▶ Aim of the exercise:
In full and without alteration, give the listing again.

:: Collected material

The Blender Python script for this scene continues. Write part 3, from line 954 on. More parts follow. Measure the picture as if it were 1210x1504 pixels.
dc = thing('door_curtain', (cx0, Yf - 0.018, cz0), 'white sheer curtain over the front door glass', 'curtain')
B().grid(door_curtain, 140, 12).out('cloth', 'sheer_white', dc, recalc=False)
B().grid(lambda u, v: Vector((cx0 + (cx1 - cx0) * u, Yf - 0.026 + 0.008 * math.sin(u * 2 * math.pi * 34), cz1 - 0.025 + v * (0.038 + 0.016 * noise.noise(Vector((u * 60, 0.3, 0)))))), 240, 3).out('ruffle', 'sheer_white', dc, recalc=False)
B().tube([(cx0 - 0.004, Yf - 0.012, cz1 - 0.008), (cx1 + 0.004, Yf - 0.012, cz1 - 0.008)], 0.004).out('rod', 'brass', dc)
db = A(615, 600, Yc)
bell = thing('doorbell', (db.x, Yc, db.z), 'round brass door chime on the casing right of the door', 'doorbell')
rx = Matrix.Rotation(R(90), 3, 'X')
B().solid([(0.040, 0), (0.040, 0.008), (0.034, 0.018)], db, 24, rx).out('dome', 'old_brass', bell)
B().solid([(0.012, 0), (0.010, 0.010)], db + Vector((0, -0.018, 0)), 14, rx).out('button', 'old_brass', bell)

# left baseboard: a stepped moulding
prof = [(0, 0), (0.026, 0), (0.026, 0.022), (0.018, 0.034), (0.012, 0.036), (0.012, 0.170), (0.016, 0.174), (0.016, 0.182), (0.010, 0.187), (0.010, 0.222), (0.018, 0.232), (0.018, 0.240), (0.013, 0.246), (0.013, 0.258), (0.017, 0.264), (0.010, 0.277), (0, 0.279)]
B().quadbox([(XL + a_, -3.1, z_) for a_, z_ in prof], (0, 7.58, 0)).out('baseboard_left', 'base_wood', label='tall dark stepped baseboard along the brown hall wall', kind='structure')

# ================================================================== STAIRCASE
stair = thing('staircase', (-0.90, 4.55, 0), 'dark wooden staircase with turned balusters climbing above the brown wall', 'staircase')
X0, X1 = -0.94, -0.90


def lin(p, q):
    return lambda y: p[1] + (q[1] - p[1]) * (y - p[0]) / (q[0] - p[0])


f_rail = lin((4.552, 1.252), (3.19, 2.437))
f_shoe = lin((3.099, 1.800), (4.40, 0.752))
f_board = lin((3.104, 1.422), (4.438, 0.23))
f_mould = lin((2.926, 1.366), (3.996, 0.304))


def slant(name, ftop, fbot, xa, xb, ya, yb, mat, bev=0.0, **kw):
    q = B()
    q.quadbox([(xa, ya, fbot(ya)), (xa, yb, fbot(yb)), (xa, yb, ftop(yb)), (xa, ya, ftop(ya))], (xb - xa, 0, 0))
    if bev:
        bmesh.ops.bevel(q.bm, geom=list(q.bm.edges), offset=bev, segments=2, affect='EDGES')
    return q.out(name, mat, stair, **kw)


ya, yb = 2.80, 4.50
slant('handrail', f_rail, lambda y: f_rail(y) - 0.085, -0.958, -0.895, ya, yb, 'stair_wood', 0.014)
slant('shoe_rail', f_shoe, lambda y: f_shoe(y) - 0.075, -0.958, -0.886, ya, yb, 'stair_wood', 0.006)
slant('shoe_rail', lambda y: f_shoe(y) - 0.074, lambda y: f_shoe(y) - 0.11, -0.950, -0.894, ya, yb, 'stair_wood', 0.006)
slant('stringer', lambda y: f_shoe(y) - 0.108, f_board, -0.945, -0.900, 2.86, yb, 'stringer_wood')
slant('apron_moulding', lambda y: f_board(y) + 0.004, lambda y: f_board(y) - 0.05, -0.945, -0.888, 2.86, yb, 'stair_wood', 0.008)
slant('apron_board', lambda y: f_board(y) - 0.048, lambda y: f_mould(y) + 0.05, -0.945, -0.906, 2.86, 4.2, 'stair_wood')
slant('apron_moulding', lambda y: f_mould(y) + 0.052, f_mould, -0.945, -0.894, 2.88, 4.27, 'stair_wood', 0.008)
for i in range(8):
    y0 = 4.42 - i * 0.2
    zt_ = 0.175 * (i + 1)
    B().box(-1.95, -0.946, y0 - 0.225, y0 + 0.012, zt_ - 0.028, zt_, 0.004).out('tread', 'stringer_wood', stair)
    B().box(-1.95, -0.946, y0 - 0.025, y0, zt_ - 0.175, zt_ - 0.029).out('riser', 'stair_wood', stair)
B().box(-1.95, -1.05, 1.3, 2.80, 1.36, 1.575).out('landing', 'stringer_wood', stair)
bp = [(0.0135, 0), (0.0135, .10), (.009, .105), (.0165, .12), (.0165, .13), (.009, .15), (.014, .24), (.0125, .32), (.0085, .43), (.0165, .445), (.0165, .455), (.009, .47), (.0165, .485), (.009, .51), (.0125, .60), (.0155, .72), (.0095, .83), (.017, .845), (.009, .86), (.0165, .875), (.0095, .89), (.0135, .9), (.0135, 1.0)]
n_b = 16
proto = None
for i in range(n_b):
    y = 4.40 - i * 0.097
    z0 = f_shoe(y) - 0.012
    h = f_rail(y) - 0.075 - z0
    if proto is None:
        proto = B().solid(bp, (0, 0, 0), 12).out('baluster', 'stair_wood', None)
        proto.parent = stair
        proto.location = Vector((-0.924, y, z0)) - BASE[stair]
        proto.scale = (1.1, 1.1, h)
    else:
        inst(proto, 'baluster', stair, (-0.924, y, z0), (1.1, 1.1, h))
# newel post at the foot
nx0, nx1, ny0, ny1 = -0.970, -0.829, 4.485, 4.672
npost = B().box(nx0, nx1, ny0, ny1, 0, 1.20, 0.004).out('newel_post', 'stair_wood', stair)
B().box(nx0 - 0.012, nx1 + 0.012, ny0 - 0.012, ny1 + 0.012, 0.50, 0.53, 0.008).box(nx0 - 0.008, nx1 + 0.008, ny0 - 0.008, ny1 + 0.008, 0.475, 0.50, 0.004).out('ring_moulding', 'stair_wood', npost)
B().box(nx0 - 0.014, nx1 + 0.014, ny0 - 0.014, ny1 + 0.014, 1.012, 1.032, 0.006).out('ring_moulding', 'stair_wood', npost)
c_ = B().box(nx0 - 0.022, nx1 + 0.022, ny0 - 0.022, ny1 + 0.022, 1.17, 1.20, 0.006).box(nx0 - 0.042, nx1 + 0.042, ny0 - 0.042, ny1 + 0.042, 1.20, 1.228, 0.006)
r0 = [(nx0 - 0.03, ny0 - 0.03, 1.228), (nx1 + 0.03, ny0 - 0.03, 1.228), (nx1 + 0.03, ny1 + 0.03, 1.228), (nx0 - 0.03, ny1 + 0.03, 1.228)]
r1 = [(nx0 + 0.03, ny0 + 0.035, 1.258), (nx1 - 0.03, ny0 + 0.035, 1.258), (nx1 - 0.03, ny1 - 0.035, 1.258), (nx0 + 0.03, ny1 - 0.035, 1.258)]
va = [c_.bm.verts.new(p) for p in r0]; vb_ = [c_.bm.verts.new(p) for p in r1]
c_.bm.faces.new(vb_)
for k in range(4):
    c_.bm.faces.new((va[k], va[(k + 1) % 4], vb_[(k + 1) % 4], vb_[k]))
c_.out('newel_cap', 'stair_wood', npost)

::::

▶ Response:
The Blender Python script for this scene continues. Write part 3, from line 954 on. More parts follow. Measure the picture as if it were 1210x1504 pixels.
dc = thing('door_curtain', (cx0, Yf - 0.018, cz0), 'white sheer curtain over the front door glass', 'curtain')
B().grid(door_curtain, 140, 12).out('cloth', 'sheer_white', dc, recalc=False)
B().grid(lambda u, v: Vector((cx0 + (cx1 - cx0) * u, Yf - 0.026 + 0.008 * math.sin(u * 2 * math.pi * 34), cz1 - 0.025 + v * (0.038 + 0.016 * noise.noise(Vector((u * 60, 0.3, 0)))))), 240, 3).out('ruffle', 'sheer_white', dc, recalc=False)
B().tube([(cx0 - 0.004, Yf - 0.012, cz1 - 0.008), (cx1 + 0.004, Yf - 0.012, cz1 - 0.008)], 0.004).out('rod', 'brass', dc)
db = A(615, 600, Yc)
bell = thing('doorbell', (db.x, Yc, db.z), 'round brass door chime on the casing right of the door', 'doorbell')
rx = Matrix.Rotation(R(90), 3, 'X')
B().solid([(0.040, 0), (0.040, 0.008), (0.034, 0.018)], db, 24, rx).out('dome', 'old_brass', bell)
B().solid([(0.012, 0), (0.010, 0.010)], db + Vector((0, -0.018, 0)), 14, rx).out('button', 'old_brass', bell)

# left baseboard: a stepped moulding
prof = [(0, 0), (0.026, 0), (0.026, 0.022), (0.018, 0.034), (0.012, 0.036), (0.012, 0.170), (0.016, 0.174), (0.016, 0.182), (0.010, 0.187), (0.010, 0.222), (0.018, 0.232), (0.018, 0.240), (0.013, 0.246), (0.013, 0.258), (0.017, 0.264), (0.010, 0.277), (0, 0.279)]
B().quadbox([(XL + a_, -3.1, z_) for a_, z_ in prof], (0, 7.58, 0)).out('baseboard_left', 'base_wood', label='tall dark stepped baseboard along the brown hall wall', kind='structure')

# ================================================================== STAIRCASE
stair = thing('staircase', (-0.90, 4.55, 0), 'dark wooden staircase with turned balusters climbing above the brown wall', 'staircase')
X0, X1 = -0.94, -0.90


def lin(p, q):
    return lambda y: p[1] + (q[1] - p[1]) * (y - p[0]) / (q[0] - p[0])


f_rail = lin((4.552, 1.252), (3.19, 2.437))
f_shoe = lin((3.099, 1.800), (4.40, 0.752))
f_board = lin((3.104, 1.422), (4.438, 0.23))
f_mould = lin((2.926, 1.366), (3.996, 0.304))


def slant(name, ftop, fbot, xa, xb, ya, yb, mat, bev=0.0, **kw):
    q = B()
    q.quadbox([(xa, ya, fbot(ya)), (xa, yb, fbot(yb)), (xa, yb, ftop(yb)), (xa, ya, ftop(ya))], (xb - xa, 0, 0))
    if bev:
        bmesh.ops.bevel(q.bm, geom=list(q.bm.edges), offset=bev, segments=2, affect='EDGES')
    return q.out(name, mat, stair, **kw)


ya, yb = 2.80, 4.50
slant('handrail', f_rail, lambda y: f_rail(y) - 0.085, -0.958, -0.895, ya, yb, 'stair_wood', 0.014)
slant('shoe_rail', f_shoe, lambda y: f_shoe(y) - 0.075, -0.958, -0.886, ya, yb, 'stair_wood', 0.006)
slant('shoe_rail', lambda y: f_shoe(y) - 0.074, lambda y: f_shoe(y) - 0.11, -0.950, -0.894, ya, yb, 'stair_wood', 0.006)
slant('stringer', lambda y: f_shoe(y) - 0.108, f_board, -0.945, -0.900, 2.86, yb, 'stringer_wood')
slant('apron_moulding', lambda y: f_board(y) + 0.004, lambda y: f_board(y) - 0.05, -0.945, -0.888, 2.86, yb, 'stair_wood', 0.008)
slant('apron_board', lambda y: f_board(y) - 0.048, lambda y: f_mould(y) + 0.05, -0.945, -0.906, 2.86, 4.2, 'stair_wood')
slant('apron_moulding', lambda y: f_mould(y) + 0.052, f_mould, -0.945, -0.894, 2.88, 4.27, 'stair_wood', 0.008)
for i in range(8):
    y0 = 4.42 - i * 0.2
    zt_ = 0.175 * (i + 1)
    B().box(-1.95, -0.946, y0 - 0.225, y0 + 0.012, zt_ - 0.028, zt_, 0.004).out('tread', 'stringer_wood', stair)
    B().box(-1.95, -0.946, y0 - 0.025, y0, zt_ - 0.175, zt_ - 0.029).out('riser', 'stair_wood', stair)
B().box(-1.95, -1.05, 1.3, 2.80, 1.36, 1.575).out('landing', 'stringer_wood', stair)
bp = [(0.0135, 0), (0.0135, .10), (.009, .105), (.0165, .12), (.0165, .13), (.009, .15), (.014, .24), (.0125, .32), (.0085, .43), (.0165, .445), (.0165, .455), (.009, .47), (.0165, .485), (.009, .51), (.0125, .60), (.0155, .72), (.0095, .83), (.017, .845), (.009, .86), (.0165, .875), (.0095, .89), (.0135, .9), (.0135, 1.0)]
n_b = 16
proto = None
for i in range(n_b):
    y = 4.40 - i * 0.097
    z0 = f_shoe(y) - 0.012
    h = f_rail(y) - 0.075 - z0
    if proto is None:
        proto = B().solid(bp, (0, 0, 0), 12).out('baluster', 'stair_wood', None)
        proto.parent = stair
        proto.location = Vector((-0.924, y, z0)) - BASE[stair]
        proto.scale = (1.1, 1.1, h)
    else:
        inst(proto, 'baluster', stair, (-0.924, y, z0), (1.1, 1.1, h))
# newel post at the foot
nx0, nx1, ny0, ny1 = -0.970, -0.829, 4.485, 4.672
npost = B().box(nx0, nx1, ny0, ny1, 0, 1.20, 0.004).out('newel_post', 'stair_wood', stair)
B().box(nx0 - 0.012, nx1 + 0.012, ny0 - 0.012, ny1 + 0.012, 0.50, 0.53, 0.008).box(nx0 - 0.008, nx1 + 0.008, ny0 - 0.008, ny1 + 0.008, 0.475, 0.50, 0.004).out('ring_moulding', 'stair_wood', npost)
B().box(nx0 - 0.014, nx1 + 0.014, ny0 - 0.014, ny1 + 0.014, 1.012, 1.032, 0.006).out('ring_moulding', 'stair_wood', npost)
c_ = B().box(nx0 - 0.022, nx1 + 0.022, ny0 - 0.022, ny1 + 0.022, 1.17, 1.20, 0.006).box(nx0 - 0.042, nx1 + 0.042, ny0 - 0.042, ny1 + 0.042, 1.20, 1.228, 0.006)
r0 = [(nx0 - 0.03, ny0 - 0.03, 1.228), (nx1 + 0.03, ny0 - 0.03, 1.228), (nx1 + 0.03, ny1 + 0.03, 1.228), (nx0 - 0.03, ny1 + 0.03, 1.228)]
r1 = [(nx0 + 0.03, ny0 + 0.035, 1.258), (nx1 - 0.03, ny0 + 0.035, 1.258), (nx1 - 0.03, ny1 - 0.035, 1.258), (nx0 + 0.03, ny1 - 0.035, 1.258)]
va = [c_.bm.verts.new(p) for p in r0]; vb_ = [c_.bm.verts.new(p) for p in r1]
c_.bm.faces.new(vb_)
for k in range(4):
    c_.bm.faces.new((va[k], va[(k + 1) % 4], vb_[(k + 1) % 4], vb_[k]))
c_.out('newel_cap', 'stair_wood', npost)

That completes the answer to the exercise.